╭─ Supplied data

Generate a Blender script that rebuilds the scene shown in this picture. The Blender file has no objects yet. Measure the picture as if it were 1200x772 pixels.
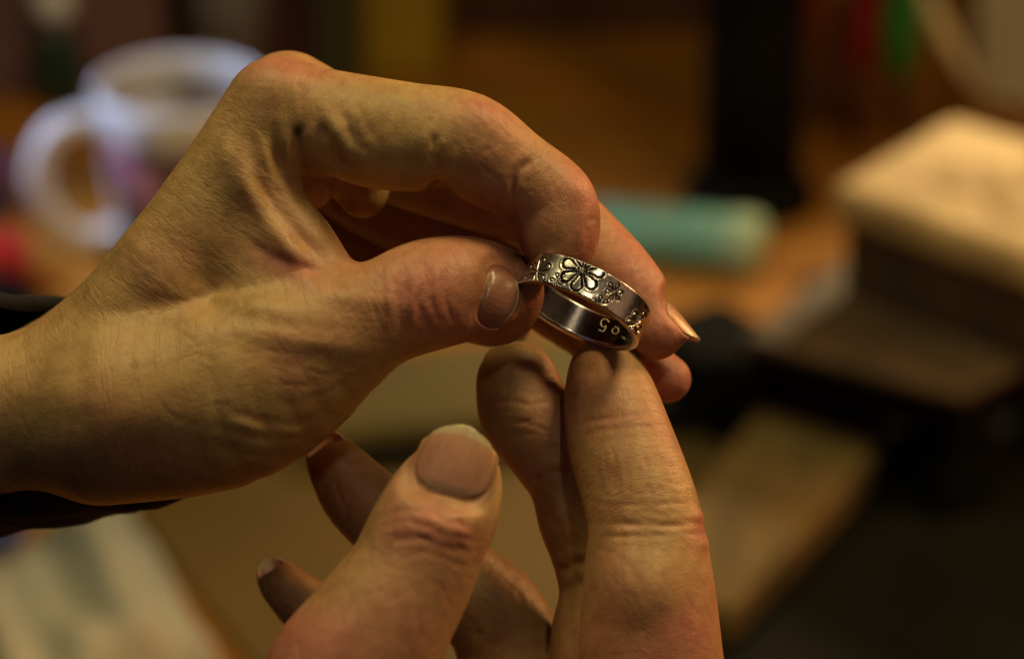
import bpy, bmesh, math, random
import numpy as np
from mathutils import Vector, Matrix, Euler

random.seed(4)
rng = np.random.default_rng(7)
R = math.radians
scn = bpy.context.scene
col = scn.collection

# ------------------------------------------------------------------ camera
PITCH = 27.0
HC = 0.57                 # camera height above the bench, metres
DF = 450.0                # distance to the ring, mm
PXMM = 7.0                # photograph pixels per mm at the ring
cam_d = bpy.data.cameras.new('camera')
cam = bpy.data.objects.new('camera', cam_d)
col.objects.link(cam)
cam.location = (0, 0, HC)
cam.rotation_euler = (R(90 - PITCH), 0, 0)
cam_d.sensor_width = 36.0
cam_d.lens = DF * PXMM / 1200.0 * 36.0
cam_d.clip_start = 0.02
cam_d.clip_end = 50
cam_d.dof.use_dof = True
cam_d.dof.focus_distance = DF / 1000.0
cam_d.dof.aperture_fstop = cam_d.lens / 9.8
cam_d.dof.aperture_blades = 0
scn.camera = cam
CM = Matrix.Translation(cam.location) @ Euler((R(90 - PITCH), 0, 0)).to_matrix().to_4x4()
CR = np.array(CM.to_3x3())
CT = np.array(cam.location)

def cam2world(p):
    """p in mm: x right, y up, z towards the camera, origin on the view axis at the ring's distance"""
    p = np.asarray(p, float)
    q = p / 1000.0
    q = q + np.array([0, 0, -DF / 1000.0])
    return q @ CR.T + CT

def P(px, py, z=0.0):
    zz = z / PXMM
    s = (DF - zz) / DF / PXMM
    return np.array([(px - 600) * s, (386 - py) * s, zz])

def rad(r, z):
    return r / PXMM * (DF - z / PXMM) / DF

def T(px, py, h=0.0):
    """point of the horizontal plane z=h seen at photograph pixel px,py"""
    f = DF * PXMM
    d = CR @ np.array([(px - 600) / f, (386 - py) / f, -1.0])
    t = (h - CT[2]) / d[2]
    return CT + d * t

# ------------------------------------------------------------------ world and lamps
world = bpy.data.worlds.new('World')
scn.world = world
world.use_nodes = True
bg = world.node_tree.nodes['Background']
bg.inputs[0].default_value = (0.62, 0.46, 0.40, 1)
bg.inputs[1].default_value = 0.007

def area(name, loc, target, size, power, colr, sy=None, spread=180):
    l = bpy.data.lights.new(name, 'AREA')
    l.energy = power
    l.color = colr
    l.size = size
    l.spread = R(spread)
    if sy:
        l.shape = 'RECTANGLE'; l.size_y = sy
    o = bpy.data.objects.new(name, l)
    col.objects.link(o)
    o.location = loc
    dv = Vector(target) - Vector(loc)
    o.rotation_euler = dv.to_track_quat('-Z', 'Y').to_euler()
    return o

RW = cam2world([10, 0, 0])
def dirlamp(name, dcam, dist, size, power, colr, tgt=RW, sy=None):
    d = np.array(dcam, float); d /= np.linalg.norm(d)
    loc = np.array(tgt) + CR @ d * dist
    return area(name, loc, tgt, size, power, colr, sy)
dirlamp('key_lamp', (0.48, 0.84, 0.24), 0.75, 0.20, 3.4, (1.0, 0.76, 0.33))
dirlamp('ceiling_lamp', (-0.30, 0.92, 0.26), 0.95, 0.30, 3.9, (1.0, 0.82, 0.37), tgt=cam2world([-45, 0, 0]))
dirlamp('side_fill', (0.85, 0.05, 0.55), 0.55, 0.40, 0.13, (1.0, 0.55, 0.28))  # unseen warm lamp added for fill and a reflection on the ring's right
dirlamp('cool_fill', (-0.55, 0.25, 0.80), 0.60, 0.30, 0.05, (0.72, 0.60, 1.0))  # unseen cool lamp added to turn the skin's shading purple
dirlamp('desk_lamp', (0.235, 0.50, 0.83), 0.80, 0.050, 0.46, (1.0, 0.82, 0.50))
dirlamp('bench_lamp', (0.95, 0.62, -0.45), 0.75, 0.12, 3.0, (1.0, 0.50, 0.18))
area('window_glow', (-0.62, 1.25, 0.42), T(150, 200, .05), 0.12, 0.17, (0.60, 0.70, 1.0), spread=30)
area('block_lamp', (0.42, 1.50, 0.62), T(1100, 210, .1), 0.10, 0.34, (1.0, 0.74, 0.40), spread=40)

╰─

Skip every picture and return the lines above from the top through the one that contains "col = scn.collection".

Generate a Blender script that rebuilds the scene shown in this picture. The Blender file has no objects yet. Measure the picture as if it were 1200x772 pixels.
import bpy, bmesh, math, random
import numpy as np
from mathutils import Vector, Matrix, Euler

random.seed(4)
rng = np.random.default_rng(7)
R = math.radians
scn = bpy.context.scene
col = scn.collection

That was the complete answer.